---------- Extracted entries

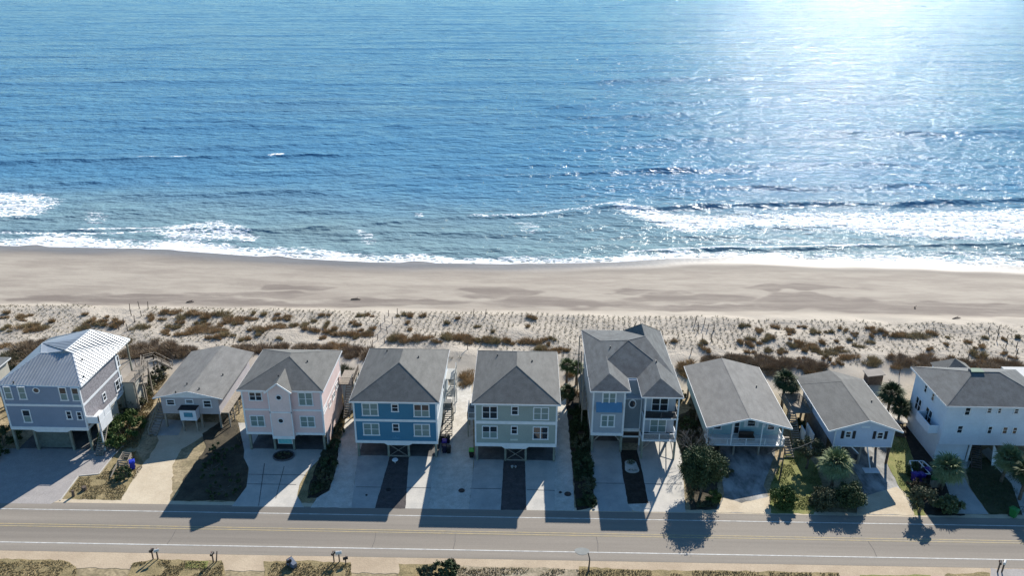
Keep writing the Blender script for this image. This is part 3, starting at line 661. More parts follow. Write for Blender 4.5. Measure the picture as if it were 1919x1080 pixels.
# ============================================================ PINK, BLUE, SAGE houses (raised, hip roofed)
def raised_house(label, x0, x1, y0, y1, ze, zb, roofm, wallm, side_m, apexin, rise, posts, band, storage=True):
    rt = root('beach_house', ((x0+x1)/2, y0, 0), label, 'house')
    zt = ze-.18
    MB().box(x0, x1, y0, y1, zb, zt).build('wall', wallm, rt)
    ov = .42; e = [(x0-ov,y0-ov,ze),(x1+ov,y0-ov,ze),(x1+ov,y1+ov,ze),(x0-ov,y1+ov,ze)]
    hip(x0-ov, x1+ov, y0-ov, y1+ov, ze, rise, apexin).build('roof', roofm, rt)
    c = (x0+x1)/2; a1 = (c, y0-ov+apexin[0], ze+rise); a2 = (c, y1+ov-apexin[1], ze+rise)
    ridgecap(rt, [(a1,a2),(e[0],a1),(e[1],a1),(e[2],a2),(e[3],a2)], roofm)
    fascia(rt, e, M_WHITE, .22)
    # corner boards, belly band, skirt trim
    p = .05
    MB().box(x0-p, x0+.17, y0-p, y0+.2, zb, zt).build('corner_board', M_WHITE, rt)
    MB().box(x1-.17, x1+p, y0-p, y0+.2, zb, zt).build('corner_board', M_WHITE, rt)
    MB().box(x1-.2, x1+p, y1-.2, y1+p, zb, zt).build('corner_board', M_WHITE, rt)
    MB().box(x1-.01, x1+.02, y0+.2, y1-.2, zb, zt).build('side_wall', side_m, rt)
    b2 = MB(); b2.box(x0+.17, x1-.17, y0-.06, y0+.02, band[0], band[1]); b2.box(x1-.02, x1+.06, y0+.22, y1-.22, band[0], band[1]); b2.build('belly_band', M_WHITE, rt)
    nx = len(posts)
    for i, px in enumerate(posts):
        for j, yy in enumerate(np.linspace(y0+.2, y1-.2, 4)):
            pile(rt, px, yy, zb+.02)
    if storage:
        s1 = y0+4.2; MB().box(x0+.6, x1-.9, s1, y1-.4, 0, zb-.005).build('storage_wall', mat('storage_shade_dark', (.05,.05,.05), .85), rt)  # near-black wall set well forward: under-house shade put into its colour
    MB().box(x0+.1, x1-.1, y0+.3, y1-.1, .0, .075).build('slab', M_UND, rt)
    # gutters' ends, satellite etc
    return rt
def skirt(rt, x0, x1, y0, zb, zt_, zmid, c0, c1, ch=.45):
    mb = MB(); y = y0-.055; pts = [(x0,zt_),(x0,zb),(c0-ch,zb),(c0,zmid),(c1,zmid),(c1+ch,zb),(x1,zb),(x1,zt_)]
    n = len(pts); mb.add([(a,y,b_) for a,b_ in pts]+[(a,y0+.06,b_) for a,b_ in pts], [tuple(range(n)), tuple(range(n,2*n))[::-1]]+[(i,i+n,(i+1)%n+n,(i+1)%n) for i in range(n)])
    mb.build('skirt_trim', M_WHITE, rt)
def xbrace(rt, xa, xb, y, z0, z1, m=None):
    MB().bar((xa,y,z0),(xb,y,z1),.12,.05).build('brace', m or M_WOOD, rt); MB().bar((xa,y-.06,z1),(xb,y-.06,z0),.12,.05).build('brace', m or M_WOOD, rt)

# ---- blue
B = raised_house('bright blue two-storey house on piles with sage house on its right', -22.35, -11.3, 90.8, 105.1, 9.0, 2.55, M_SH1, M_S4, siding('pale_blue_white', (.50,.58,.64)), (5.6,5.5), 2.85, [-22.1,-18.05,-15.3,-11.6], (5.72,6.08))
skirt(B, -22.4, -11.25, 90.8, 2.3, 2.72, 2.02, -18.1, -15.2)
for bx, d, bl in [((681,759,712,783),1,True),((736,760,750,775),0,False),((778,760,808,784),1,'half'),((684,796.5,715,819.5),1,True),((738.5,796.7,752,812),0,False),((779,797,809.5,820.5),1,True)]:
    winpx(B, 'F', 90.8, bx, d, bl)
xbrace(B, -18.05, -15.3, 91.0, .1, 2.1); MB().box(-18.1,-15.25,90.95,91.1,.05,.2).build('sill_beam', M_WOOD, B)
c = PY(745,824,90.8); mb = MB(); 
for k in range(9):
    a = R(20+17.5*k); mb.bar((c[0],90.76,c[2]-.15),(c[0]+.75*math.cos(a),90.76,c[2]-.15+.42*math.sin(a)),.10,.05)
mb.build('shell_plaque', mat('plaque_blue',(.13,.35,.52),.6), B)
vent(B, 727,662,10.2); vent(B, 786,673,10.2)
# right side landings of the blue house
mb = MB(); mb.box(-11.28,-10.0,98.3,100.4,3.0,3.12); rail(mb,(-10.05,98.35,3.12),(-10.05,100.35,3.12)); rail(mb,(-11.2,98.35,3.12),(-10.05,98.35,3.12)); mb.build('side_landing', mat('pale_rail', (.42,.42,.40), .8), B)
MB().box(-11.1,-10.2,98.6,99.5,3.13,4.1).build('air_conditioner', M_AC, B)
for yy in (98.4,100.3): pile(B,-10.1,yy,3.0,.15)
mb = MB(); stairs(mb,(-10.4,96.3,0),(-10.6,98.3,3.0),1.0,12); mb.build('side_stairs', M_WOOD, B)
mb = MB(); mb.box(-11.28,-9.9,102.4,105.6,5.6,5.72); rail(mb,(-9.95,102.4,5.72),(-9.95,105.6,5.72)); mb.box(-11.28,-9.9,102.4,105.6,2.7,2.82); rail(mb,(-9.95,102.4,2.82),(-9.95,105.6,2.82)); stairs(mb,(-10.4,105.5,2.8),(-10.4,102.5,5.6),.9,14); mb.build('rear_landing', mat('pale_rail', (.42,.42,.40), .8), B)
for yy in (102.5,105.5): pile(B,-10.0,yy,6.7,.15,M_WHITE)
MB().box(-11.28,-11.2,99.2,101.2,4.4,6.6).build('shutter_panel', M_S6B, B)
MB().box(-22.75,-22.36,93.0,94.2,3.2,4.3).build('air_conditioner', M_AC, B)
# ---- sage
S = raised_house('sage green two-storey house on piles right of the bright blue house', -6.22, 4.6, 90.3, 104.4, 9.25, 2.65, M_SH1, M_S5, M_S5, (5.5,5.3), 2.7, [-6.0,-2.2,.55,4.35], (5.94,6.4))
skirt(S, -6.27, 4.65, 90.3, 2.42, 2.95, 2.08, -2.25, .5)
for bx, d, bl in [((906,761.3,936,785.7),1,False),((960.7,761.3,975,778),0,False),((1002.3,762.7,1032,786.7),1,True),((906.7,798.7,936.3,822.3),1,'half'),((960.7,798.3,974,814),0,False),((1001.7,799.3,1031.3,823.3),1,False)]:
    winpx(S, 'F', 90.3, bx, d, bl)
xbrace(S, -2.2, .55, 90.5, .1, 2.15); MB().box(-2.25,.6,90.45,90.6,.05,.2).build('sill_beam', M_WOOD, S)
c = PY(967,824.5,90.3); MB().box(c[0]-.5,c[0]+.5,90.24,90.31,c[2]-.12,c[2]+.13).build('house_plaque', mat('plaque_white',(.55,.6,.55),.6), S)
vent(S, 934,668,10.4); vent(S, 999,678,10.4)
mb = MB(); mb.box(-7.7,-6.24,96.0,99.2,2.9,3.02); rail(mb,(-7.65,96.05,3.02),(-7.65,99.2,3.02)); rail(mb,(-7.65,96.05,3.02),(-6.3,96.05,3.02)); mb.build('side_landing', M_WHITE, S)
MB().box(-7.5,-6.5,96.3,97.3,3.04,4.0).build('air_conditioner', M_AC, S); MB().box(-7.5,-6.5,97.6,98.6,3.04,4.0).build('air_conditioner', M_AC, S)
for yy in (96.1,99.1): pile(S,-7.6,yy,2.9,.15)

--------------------
---------- Extracted entries

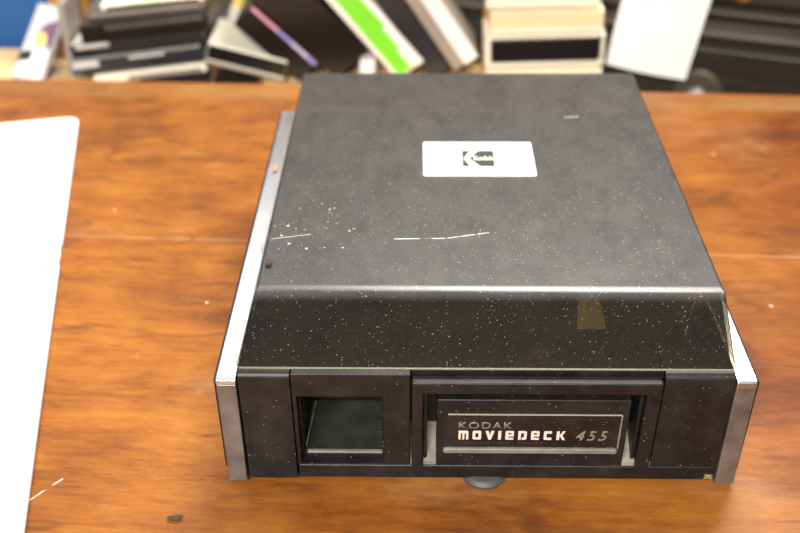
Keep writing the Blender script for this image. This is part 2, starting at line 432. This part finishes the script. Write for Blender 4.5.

--------------------
---------- Extracted entries

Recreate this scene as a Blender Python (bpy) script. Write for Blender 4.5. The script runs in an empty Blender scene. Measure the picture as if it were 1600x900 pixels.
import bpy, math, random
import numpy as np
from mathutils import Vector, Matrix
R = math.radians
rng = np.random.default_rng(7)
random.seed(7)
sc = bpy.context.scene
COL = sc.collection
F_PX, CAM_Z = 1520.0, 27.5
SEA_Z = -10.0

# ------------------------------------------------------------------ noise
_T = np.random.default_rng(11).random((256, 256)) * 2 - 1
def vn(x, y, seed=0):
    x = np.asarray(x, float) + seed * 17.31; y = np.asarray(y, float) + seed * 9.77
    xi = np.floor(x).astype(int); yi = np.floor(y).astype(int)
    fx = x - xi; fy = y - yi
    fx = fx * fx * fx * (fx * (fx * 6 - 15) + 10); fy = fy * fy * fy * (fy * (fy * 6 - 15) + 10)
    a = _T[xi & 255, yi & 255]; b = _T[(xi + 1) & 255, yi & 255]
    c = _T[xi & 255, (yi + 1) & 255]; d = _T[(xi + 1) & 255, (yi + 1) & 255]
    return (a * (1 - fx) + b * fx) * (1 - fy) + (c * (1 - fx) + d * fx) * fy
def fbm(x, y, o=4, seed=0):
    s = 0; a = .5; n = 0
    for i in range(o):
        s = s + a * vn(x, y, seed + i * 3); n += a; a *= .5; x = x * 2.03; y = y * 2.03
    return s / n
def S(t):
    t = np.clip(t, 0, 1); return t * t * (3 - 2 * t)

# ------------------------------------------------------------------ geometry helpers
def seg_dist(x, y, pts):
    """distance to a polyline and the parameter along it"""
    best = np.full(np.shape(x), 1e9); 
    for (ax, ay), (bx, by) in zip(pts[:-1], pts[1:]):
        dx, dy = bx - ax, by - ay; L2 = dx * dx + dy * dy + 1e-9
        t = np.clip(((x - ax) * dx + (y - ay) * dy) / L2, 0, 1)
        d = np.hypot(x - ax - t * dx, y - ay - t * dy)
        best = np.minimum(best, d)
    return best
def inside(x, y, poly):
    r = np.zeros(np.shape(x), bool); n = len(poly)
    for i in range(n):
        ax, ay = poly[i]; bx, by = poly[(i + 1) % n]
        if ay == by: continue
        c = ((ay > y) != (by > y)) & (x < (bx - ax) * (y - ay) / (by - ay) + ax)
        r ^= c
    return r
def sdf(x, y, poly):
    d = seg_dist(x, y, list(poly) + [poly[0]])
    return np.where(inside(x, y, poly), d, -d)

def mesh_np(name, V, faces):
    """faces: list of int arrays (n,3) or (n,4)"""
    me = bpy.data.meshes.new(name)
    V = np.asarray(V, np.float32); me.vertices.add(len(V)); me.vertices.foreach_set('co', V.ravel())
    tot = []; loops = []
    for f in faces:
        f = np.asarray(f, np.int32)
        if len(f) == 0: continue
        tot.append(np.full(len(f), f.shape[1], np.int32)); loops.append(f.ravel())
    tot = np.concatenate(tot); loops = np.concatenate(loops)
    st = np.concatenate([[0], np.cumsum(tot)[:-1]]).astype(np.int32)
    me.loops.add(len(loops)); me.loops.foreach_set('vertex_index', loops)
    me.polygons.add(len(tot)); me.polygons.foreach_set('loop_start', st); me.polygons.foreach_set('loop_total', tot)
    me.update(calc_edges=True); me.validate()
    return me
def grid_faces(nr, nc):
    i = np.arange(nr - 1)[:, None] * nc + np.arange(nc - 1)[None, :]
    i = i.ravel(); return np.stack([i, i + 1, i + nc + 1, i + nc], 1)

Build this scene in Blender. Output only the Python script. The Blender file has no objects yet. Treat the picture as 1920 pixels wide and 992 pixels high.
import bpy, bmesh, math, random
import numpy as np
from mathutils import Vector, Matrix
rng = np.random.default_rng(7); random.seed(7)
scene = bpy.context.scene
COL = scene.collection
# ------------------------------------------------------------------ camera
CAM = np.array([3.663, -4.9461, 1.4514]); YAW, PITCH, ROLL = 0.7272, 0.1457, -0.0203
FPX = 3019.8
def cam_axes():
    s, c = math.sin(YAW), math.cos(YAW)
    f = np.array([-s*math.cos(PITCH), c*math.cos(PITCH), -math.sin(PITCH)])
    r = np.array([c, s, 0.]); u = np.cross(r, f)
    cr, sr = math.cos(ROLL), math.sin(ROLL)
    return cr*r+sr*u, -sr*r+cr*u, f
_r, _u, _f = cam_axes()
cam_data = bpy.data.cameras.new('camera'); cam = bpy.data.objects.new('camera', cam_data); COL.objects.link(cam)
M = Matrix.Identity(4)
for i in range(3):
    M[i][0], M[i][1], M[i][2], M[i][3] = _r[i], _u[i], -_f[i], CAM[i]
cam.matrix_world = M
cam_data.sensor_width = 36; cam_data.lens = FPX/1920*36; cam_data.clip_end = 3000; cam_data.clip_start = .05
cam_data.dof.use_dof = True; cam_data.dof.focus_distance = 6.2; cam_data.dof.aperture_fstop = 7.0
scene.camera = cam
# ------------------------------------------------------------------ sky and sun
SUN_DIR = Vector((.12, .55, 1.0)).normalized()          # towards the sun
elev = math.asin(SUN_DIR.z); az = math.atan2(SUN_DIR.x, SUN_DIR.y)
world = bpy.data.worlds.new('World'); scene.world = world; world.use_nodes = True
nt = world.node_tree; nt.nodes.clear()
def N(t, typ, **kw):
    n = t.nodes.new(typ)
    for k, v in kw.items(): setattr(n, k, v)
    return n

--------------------

▶ _Exercise prompt_
Each line in the material either holds the string "Python" or does not. State how many do, and nothing else.

▶ _Answer to the exercise_
2